Corvette Racing's Johnny O'Connell and Jan Magnussen won their third GT1 race in four starts this season, the #3 Corvette C6.R finishing more than a minute up on Oliver Gavin and Olivier Beretta in the sister car. Beretta started from the pole, but O'Connell and Magnussen won the race in pit-lane when the #4 car experienced trouble with its refuelling system. In each of the previous three rounds, the pole-sitting car ended up as the race winner.

"The #4 car had some bad luck," said O'Connell, who drove part of his stint without air conditioning in the #3 Corvette, "But there were at least a half-dozen races last year that I thought we had the better car and caught a lot of bad luck.

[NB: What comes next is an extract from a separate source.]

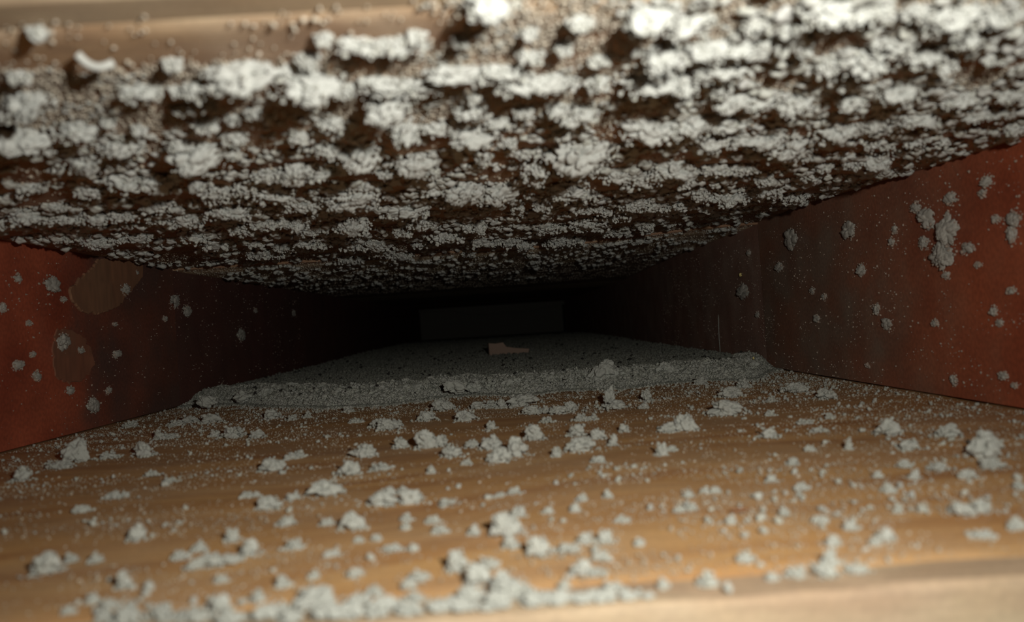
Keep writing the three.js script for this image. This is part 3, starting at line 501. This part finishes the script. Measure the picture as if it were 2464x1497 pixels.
// the deep bed of grey granules on the floor beyond the joint
{
  const r = rng(51), nx = 170, nd = 240, pos = [], idx = [], front = (x) => 0.318 + 0.012 * n2(x * 22, 3) + 0.05 * sstep(-0.05, -0.15, x) + 0.03 * sstep(0.09, 0.128, x);
  const height = (x, d) => 0.0042 * sstep(front(x), front(x) + 0.03, d) + 0.0022 * Math.exp(-Math.pow((d - front(x) - 0.03) / 0.016, 2)) * (0.7 + 0.8 * fbm(x * 45, 2.5, 3)) + 0.0011 * fbm(x * 60, d * 40, 4) * sstep(0, 0.02, d - front(x)) + 0.002 * sstep(0.5, 0.9, d);
  for (let i = 0; i <= nx; i++) for (let j = 0; j <= nd; j++) {
    const x = -WL + (WL + WR) * i / nx, d = front(x) + (END - front(x)) * Math.pow(j / nd, 1.7);
    pos.push(x, -HB - 0.0003 + (j ? Math.max(0, height(x, d)) + 0.0004 * n2(x * 700, d * 420) : 0), -d);
  }
  for (let i = 0; i < nx; i++) for (let j = 0; j < nd; j++) { const a = i * (nd + 1) + j, b = a + nd + 1; idx.push(a, b, a + 1, b, b + 1, a + 1); }
  const g = new THREE.BufferGeometry();
  g.setAttribute('position', new THREE.Float32BufferAttribute(pos, 3)); g.setIndex(idx); g.computeVertexNormals();
  const bed = mesh('granule_bed', g, greyWhite);
  bed.userData.kind = 'stuff'; bed.userData.label = 'deep bed of grey granules covering the back of the floor';
  const list = [], dark = [], bank = [];
  for (let i = 0; i < 3200; i++) {
    const x = -WL + 0.002 + (WL + WR - 0.004) * r(), f = front(x), d = f + 0.004 + 0.036 * r(), s = 0.0012 + 0.0024 * r() * r();
    bank.push([x, -HB + Math.max(0, height(x, d)) - s * 0.05, -d, s * 1.2, s * 0.9, s * 1.1]);
  }
  for (let i = 0; i < 9000; i++) {
    const x = -WL + 0.001 + (WL + WR - 0.002) * r(), f = front(x), d = f + 0.045 * r() * r() + 0.001, s = 0.0005 + 0.0012 * r() * r();
    bank.push([x, -HB + Math.max(0, height(x, d)) + s * 0.2 + 0.0012 * r() * r(), -d, s]);
  }
  for (let i = 0; i < 5000; i++) {
    const x = -WL + 0.001 + (WL + WR - 0.002) * r(), d = front(x) + 0.004 - 0.03 * r() * r() * r(), s = 0.0004 + 0.0012 * r() * r();
    bank.push([x, -HB + s * 0.3, -d, s]);
  }
  grains('bank_lumps', 'fluffy bank of pale lumps along the front edge of the grey bed', greyWhite, grainShape2, bank);
  for (let i = 0; i < 60000; i++) {
    const x = -WL + 0.001 + (WL + WR - 0.002) * r(), f = front(x), d = f - 0.004 + (1.2 - f) * Math.pow(r(), 1.9), s = (0.0005 + 0.0011 * r() * r()) * (1 + d);
    list.push([x, -HB + Math.max(0, height(x, d)) + s * 0.1, -d, s]);
  }
  for (let i = 0; i < 240; i++) { const x = -WL + (WL + WR) * r(), f = front(x), d = f + 0.01 + 0.5 * Math.pow(r(), 1.5), s = (0.0007 + 0.0007 * r()) * (1 + d); dark.push([x, -HB + height(x, d) + s * 0.4, -d, s]); }
  grains('bed_granules', 'loose grey granules on top of the deep bed', bedMat, grainShape, list);
  grains('dark_granules', 'scattered blackish specks among the grey granules', new THREE.MeshStandardMaterial({ name: 'blackish_speck', roughness: 0.9, color: new THREE.Color(0.02, 0.018, 0.015) }), grainShape, dark);
}

// ---------------------------------------------------------------- single oddments
{
  // curved sliver hanging from the bare patch of the ceiling
  const curve = new THREE.CatmullRomCurve3([[-0.0022, -0.0006, 0.0012], [-0.0012, -0.0018, 0.0004], [0.0002, -0.0024, 0], [0.0016, -0.0022, -0.0002], [0.0026, -0.0016, -0.0006]].map((p) => new THREE.Vector3(...p)));
  const s = mesh('wood_sliver', new THREE.TubeGeometry(curve, 24, 0.0007, 8), white);
  s.position.set(-0.0468, ceilY(-0.0468, 0.0935) - 0.0001, -0.0935); s.scale.setScalar(0.75);
  tag(s, 'pale curved sliver hanging from the bare front left of the ceiling', 'sliver');
  // short brown splinter on the floor
  const pts = []; for (let i = 0; i <= 10; i++) { const t = i / 10; pts.push(new THREE.Vector2(0.0003 * Math.sin(Math.PI * t) + 0.00003, (t - 0.5) * 0.0032)); }
  const p = mesh('splinter', new THREE.LatheGeometry(pts, 8).rotateZ(Math.PI / 2), new THREE.MeshStandardMaterial({ name: 'brown_splinter', roughness: 0.8, color: new THREE.Color(0.17, 0.075, 0.03) }));
  p.position.set(0.0333, -HB + 0.0004, -0.1125); p.rotation.y = -0.12;
  tag(p, 'short dark brown splinter lying on the bare wood of the floor', 'splinter');
  // angular chip far back on the bed
  const c = new THREE.Shape([[-0.014, 0], [0.016, 0], [0.017, 0.0035], [0.006, 0.0048], [-0.001, 0.0062], [-0.0035, 0.0098], [-0.009, 0.0092], [-0.0142, 0.0098]].map((q) => new THREE.Vector2(...q)));
  const chip = mesh('wood_chip', new THREE.ExtrudeGeometry(c, { depth: 0.008, bevelEnabled: true, bevelSize: 0.0006, bevelThickness: 0.0006, bevelSegments: 2 }), wallDust);
  chip.position.set(0.004, -HB + 0.004, -0.62); chip.rotation.y = 0.12;
  tag(chip, 'angular brownish chip lying far back on the grey bed', 'chip');
  // thin fibre hanging on the right wall
  const fc = new THREE.CatmullRomCurve3([[0, 0.011, 0], [-0.0006, 0.004, 0.0006], [-0.0005, -0.003, -0.0004], [-0.0008, -0.009, 0.0008], [-0.001, -0.0135, 0.001]].map((q) => new THREE.Vector3(...q)));
  const fibre = mesh('fibre', new THREE.TubeGeometry(fc, 30, 0.0002, 6), greyWhite);
  fibre.position.set(WR + 0.0003, -0.0145, -0.447);
  tag(fibre, 'thin pale fibre hanging down the dark right wall above the bed', 'fibre');
  // tan patches stuck on the left wall
  const patchMat = new THREE.MeshStandardMaterial({ name: 'tan_crust', roughness: 0.85, map: paint([142, 88, 60], [118, 94, 70], 0.0, 0.1, 0.6, 4.4) });
  const blob = (pts, t) => {
    const sh = new THREE.Shape(); sh.setFromPoints(new THREE.CatmullRomCurve3(pts.map(([a, b]) => new THREE.Vector3(a, b, 0)), true).getPoints(110).slice(0, -1).map((q) => new THREE.Vector2(q.x + 0.0011 * n2(q.x * 260, q.y * 260 + 9), q.y + 0.0007 * n2(q.x * 300 + 5, q.y * 300))));
    return new THREE.ExtrudeGeometry(sh, { depth: t, bevelEnabled: true, bevelSize: 0.0005, bevelThickness: 0.0004, bevelSegments: 3 });
  };
  const a = mesh('crust_patch', blob([[-0.029, -0.005], [-0.024, -0.0105], [-0.010, -0.0115], [0.004, -0.0085], [0.016, -0.002], [0.026, 0.004], [0.0275, 0.0095], [0.018, 0.0115], [0.004, 0.0112], [-0.008, 0.0085], [-0.016, 0.0035], [-0.024, -0.0005]], 0.0007), patchMat);
  a.position.set(-WL - 0.0003, 0.0257, -0.309); a.rotation.y = Math.PI / 2;
  tag(a, 'large tan crust patch high on the red left wall below the ceiling', 'patch');
  const b = mesh('crust_patch', blob([[-0.012, -0.007], [0.002, -0.0085], [0.011, -0.004], [0.008, 0.004], [-0.001, 0.0085], [-0.011, 0.009], [-0.014, 0.001]], 0.0002), new THREE.MeshStandardMaterial({ name: 'faint_tan_crust', roughness: 0.85, map: paint([140, 80, 56], [112, 84, 64], 0.0, 0.1, 0.6, 7.4) }));
  b.position.set(-WL - 0.0003, -0.002, -0.2815); b.rotation.y = Math.PI / 2;
  tag(b, 'small pale tan patch midway up the red left wall', 'patch');
  // three glassy grains that catch the flash
  const glint = new THREE.MeshPhysicalMaterial({ name: 'yellow_glassy_grain', roughness: 0.15, color: new THREE.Color(0.75, 0.62, 0.25), clearcoat: 1 });
  for (const [x, y, d, s, where] of [[0.1155, -0.0238, 0.352, 0.0012, 'at the right end of the grey bed'], [0.0985, -0.0245, 0.372, 0.001, 'beside the lumps of the grey bed'], [0.1268, 0.0168, 0.398, 0.0018, 'on a crumb of the dark right wall']]) {
    const m = mesh('glassy_grain', grainShape2, glint); m.position.set(x, y, -d); m.scale.setScalar(s);
    tag(m, `tiny shiny yellowish grain ${where}`, 'grain', 'shiny yellowish grains');
  }
}

scene.traverse((o) => { if (o.isMesh) o.castShadow = o.receiveShadow = true; });
renderer.render(scene, camera);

Racing is funny. It's very cyclical. We catch some good luck even on days we might not be the strongest but end up in front."

Like Audi, Corvette raced knowing this was the last time to get in any pre-Le Mans work. Corvette Racing has won in GT1 at Le Mans five times in the last seven years.

"This was a great race for us, as we had to really work at keeping the other car at bay," Magnussen said, "We turned this into a test for both cars to get ready for Le Mans, and I really think we're going to be in good shape going to France. We had our problems but every time that happens it's something to practice."

Flying Lizard Motorsports' Wolf Henzler and J?rg Bergmeister drove their Porsche 911 GT3 RSR to its first GT2 victory since Sebring, taking a one-lap victory over the sister Lizard Porsche of Johannes van Overbeek and Patrick Pilet.

Henzler jumped out to a 20-second lead early on and gained nearly a lap on the field during the race's first caution at the 16-minute mark. Werner's then leading Audi was between the two Porsches, allowing Henzler a free pass around the circuit to catch the rear of the field.

"The full course caution was the key to winning the race," the German admitted, "We got an easy race and a great day. Sometimes you get a bit of luck and get a wave-by and it worked out perfectly."

The 1-2 finish was the second of the season for the Lizards and allowed Bergmeister and Henzler to move back into the class championship lead.

"It was an easy drive," Bergmeister said, "We knew after warm-up that we had a great car. I was pretty optimistic and it was a nice way to do it. Wolf did a great job putting the gap between us and the sister car and it was great to get the wave-by. Without the gap, we might not have been so lucky. We had the problem in St Pete that put us behind, but I think that we deserve to be in the championship lead again. We've been working very hard to get back here."